Wednesday, January 18, 2012

Just My Take On A Couple Things

First of all, anything with a "we're on your side" type of title such as "Anti-Piracy Act" would probably be as full of shit as something like the "Patriot Act", which isn't about patriotism in the least. (it is, in effect, more about getting rid of or silencing any remaining patriots) On that same note, I wonder at the wisdom of 'blacking out' the alternative sites, in protest. Isn't that somewhat like playing into the hands of those who want to have that happen permanently? I applaud whatreallyhappened.com for their (Rivero's, actually) sound decision to stay online in case an up-to-the-minute, alternative response to the pervasive bullshit becomes necessary.

The American version of people control is so fucking slimy. Other countries, like Egypt or China, just tell the people outright, "We're shutting down the Net. Fuck you." In America, it's more like "This is for your own good, and here's why". And all the obedient little sheeple just fucking buy it completely. Well maybe not all, but enough of them anyway.

I heard some asshole on the radio today who offered the giant bit of wisdom that twenty years ago, in other words 'pre-Internet', we used to "just go to the library." Yeah, well thanks a lot Braniac. 100 years ago, we used to just hop a boat to travel to most other countries, too. (in fact wasn't it almost exactly 100 years ago that we had the Titanic to help us with that?) We also had the telegraph and the US Mail. But no penicillin. So, fuck you and your genius brain, fucktard. Of course it's still a 'free-country', and you don't have to listen to me. You're quite free to not fuck yourself; at least for now.

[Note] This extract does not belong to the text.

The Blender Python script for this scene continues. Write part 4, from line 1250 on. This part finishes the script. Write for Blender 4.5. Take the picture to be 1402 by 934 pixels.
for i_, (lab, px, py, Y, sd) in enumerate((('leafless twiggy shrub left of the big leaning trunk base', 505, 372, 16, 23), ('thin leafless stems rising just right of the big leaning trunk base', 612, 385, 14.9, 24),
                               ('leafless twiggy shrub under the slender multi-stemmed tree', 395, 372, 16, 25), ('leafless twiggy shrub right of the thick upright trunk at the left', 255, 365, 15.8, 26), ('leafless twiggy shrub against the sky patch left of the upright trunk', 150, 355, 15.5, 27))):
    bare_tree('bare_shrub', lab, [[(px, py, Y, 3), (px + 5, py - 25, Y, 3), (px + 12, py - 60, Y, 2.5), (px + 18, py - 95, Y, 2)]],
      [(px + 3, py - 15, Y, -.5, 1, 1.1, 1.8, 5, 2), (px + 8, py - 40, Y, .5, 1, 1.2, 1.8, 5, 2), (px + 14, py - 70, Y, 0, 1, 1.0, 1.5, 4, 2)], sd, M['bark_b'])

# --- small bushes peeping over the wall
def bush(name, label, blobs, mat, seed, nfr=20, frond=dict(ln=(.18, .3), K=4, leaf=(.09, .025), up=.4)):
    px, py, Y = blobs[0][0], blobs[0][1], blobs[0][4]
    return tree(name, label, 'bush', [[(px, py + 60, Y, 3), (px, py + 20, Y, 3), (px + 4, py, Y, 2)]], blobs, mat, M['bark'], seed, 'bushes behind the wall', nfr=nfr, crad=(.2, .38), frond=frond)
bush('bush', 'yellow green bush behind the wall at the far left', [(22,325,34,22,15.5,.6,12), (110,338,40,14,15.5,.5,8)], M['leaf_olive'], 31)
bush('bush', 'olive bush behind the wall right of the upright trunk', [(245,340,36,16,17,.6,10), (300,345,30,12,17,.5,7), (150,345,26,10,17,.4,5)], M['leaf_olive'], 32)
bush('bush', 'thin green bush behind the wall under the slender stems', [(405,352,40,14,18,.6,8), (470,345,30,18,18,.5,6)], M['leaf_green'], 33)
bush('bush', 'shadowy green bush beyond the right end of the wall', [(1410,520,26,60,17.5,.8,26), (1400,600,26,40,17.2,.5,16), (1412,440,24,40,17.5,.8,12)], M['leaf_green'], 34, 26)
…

Sit-ins, protests and petitions, oh my. Surely the Powers That Be will listen to the voice of the people, right? Uh, I seem to recall something called the Zapruder film. So much for standing up against the fucks who really run things. Here in the good ol' USA, Congressmen, Senators and Judges (i.e. the Supreme ones) will continue to recognize which side of the bread is buttered. (did I forget to mention Presidents?) Biting the hand that 'feeds' you is not only dangerous; it's fatal. So, go ahead and voice your opinion. It's good exercise for the vocal cords, although that's about it. I've done a shitload of homework (research via the Internet) on these very subjects; you can too....for now. Or, as they say in the land of the once brave and free, "Hurry now, while supplies last!"

I think George Carlin was right; this world was doomed when it handed over the power to the traders and the priests.

Hey, for those who have lost their hope in a savior (alien or otherwise) coming down from the sky to save the non-wicked (is there any among us?), how about this for a solution to the foul mess that covers the planet: A huge fucking asteroid the size of Mount Everest! That would sure clean up the stench, now wouldn't it? Sorry, it's just my new religion; I couldn't help but try to proselytize.